[begin Source data]

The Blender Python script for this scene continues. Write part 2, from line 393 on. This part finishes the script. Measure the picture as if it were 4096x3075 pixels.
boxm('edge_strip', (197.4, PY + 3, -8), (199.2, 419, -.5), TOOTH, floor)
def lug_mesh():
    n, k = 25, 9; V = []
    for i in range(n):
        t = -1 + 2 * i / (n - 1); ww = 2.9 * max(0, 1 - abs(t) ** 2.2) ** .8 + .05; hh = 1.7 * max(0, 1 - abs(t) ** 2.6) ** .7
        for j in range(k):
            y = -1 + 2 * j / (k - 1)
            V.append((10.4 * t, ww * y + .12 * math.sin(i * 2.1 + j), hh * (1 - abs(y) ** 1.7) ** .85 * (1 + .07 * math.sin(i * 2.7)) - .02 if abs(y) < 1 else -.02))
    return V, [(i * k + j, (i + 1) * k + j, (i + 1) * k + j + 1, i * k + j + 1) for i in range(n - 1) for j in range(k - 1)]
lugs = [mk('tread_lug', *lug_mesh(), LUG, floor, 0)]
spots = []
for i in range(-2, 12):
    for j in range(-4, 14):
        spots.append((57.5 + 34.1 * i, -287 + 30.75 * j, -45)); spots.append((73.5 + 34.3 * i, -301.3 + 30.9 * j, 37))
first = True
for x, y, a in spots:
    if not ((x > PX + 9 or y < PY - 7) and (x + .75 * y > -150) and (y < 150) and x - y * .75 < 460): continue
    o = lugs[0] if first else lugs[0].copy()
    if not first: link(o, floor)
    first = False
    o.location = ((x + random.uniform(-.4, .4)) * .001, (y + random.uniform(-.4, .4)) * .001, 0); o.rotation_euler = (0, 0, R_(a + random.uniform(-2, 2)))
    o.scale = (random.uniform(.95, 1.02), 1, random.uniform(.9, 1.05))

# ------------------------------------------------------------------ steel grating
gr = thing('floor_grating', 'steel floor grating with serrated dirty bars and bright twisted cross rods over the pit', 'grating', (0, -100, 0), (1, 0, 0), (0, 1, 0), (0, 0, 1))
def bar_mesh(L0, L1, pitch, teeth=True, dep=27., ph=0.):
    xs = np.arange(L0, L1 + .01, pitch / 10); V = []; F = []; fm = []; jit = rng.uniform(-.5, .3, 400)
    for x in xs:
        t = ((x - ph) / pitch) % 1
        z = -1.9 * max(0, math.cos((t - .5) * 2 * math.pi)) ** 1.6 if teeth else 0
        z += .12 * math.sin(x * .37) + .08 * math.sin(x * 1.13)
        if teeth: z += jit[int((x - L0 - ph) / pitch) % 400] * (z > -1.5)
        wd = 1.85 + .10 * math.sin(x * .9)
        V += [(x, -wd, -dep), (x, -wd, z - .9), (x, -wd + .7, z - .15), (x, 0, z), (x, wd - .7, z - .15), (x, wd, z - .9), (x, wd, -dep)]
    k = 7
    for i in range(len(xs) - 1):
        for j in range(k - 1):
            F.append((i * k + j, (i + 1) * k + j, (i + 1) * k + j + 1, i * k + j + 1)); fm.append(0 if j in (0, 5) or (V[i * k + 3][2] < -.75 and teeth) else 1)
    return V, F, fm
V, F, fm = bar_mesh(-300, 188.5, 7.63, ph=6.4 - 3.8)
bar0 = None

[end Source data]

## Written problem
Extract every line from the one containing "F.append((i * k" through the last line of the data, inclusive, exactly as written.

## Worked solution
            F.append((i * k + j, (i + 1) * k + j, (i + 1) * k + j + 1, i * k + j + 1)); fm.append(0 if j in (0, 5) or (V[i * k + 3][2] < -.75 and teeth) else 1)
    return V, F, fm
V, F, fm = bar_mesh(-300, 188.5, 7.63, ph=6.4 - 3.8)
bar0 = None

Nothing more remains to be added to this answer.